Homilía en Santa Marta
El pueblo de Israel, tras largos años de deportación, vuelve a Jerusalén. Incluso en los años de Babilonia, el pueblo siempre recordó su patria. Después de tantos años llega finalmente el día del regreso, de la reconstrucción de Jerusalén y, como narra la Primera Lectura (Ne 8,1-4a.5-6.7b-12), Nehemías pide al escriba Esdras que lea ante el pueblo el Libro de la Ley. El pueblo está feliz: estaba gozoso pero lloraba, y escuchaba la Palabra de Dios; tenía alegría, pero también llanto, todo junto.
¿Cómo se explica esto? Simplemente, este pueblo no solo había encontrado su ciudad, la ciudad donde había nacido, la ciudad de Dios; este pueblo al oír la Ley, halló su identidad, y por eso estaba alegre y lloraba. Pero lloraba de alegría, lloraba porque había encontrado su identidad, había hallado aquella identidad que, con los años de deportación, casi habían perdido. ¡Un largo camino! No estéis tristes —dice Nehemías—, pues el gozo en el Señor es vuestra fortaleza. Es la alegría que da el Señor cuando encontramos nuestra identidad. Y nuestra identidad se pierde en el camino, se pierde en tantas deportaciones o auto-deportaciones nuestras, cuando hacemos un nido aquí, un nido allá, un nido…, y no en la casa del Señor. ¡Hallar la propia identidad!
¿Y cómo hallar la propia identidad? Cuando has perdido lo tuyo, como tu casa, lo que era más tuyo, te viene esa nostalgia, y la nostalgia te lleva de nuevo a tu casa. Y este pueblo, con esa nostalgia, sintió que era feliz y lloraba de felicidad por eso, porque la nostalgia de su propia identidad le había llevado a encontrarla. Una gracia de Dios. Si nosotros, por ejemplo, estamos hartos de comer, no tenemos hambre. Si estamos cómodos y tranquilos donde estamos, no necesitamos ir a otra parte. Y yo me pregunto —y sería bueno que todos nos lo preguntásemos hoy—: ¿Estoy tranquilo, contento, no necesito nada —hablo espiritualmente— en mi corazón? ¿Se ha apagado mi nostalgia? Miremos a este pueblo feliz, que lloraba y estaba alegre. Un corazón que no tiene nostalgia, no conoce la alegría. Y la alegría, precisamente, es nuestra fuerza: la alegría de Dios. Un corazón que no sabe lo que es la nostalgia no puede ni hacer fiesta. ¡Y todo ese camino que empezó hace años acaba en una fiesta!

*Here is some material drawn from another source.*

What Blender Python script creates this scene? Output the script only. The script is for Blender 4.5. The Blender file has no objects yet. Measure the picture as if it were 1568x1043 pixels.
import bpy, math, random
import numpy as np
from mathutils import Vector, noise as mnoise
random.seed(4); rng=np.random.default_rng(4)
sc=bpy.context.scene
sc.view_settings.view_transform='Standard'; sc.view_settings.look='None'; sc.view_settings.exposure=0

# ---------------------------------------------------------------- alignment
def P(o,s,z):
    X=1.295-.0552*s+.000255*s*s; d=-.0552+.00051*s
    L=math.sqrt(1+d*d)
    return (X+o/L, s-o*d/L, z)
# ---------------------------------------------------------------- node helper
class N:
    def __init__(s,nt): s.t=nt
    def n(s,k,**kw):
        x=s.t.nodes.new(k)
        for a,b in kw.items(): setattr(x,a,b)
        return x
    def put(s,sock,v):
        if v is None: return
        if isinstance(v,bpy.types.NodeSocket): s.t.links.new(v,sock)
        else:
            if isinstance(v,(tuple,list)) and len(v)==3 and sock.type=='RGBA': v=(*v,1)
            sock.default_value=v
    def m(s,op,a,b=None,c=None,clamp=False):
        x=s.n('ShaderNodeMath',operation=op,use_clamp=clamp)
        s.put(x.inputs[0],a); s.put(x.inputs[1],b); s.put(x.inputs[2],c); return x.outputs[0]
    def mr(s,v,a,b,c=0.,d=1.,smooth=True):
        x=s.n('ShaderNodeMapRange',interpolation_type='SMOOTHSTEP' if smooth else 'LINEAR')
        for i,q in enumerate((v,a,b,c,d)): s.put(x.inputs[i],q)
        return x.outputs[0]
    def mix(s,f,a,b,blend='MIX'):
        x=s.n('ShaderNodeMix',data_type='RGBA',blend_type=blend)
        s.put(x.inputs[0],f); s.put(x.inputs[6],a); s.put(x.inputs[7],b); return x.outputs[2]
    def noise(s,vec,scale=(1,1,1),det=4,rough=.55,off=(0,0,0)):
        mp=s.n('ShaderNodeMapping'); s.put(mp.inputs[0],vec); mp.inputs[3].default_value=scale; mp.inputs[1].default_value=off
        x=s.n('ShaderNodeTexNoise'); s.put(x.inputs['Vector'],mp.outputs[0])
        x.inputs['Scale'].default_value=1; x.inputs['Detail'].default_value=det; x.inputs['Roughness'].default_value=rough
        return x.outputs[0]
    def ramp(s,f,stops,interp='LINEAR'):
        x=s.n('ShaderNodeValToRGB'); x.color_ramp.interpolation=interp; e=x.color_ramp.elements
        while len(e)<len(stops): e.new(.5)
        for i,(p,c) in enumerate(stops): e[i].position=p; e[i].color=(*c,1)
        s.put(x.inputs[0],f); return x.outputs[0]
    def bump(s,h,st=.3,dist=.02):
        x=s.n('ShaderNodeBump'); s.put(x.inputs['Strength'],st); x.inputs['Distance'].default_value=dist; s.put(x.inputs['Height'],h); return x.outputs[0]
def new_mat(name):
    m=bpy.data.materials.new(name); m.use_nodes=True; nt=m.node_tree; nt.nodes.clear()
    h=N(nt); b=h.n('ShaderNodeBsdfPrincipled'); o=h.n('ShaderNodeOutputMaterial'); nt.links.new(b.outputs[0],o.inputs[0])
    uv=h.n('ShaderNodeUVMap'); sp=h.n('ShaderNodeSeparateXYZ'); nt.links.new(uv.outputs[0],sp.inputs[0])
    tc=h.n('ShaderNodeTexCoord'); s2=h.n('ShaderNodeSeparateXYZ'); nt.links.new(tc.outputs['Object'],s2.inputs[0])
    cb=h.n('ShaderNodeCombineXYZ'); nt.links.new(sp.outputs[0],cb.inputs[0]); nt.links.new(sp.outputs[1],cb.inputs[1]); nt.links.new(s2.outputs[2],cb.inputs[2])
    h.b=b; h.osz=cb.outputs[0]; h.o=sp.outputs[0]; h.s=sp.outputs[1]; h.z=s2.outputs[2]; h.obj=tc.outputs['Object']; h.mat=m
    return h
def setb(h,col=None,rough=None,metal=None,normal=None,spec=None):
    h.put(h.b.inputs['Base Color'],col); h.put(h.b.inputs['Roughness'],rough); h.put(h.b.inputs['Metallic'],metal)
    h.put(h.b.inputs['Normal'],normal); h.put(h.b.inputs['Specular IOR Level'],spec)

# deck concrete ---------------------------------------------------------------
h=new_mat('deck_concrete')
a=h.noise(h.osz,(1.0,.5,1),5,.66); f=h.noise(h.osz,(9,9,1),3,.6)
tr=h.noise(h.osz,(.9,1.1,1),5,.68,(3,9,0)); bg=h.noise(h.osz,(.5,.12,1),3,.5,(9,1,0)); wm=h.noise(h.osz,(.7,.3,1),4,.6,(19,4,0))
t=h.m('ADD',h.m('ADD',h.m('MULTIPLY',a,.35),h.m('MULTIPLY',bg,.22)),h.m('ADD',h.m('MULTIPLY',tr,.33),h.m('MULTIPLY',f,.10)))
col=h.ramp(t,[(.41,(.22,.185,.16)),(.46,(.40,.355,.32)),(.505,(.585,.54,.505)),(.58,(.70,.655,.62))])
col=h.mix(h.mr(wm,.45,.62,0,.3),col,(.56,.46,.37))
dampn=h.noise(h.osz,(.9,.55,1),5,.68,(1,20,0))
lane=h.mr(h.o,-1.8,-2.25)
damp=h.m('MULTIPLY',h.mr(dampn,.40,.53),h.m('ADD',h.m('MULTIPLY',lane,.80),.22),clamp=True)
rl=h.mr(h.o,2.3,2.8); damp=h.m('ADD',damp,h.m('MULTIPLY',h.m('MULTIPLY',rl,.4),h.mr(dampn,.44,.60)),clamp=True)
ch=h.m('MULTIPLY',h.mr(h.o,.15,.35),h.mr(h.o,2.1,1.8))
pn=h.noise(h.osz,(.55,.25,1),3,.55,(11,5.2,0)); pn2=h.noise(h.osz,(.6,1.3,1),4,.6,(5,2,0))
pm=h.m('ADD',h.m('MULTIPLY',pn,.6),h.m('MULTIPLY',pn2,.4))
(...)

El pueblo exulta con gran gozo porque comprendió las palabras que les habían proclamado. Por fin habían encontrado lo que la nostalgia les hacía sentir para seguir adelante. Preguntémonos cómo es nuestra nostalgia de Dios: ¿estamos contentos, estamos felices así, o todos los días tenemos ese deseo de seguir adelante? Que el Señor nos dé esta gracia: que nunca, nunca, nunca se apague en nuestro corazón la nostalgia de Dios.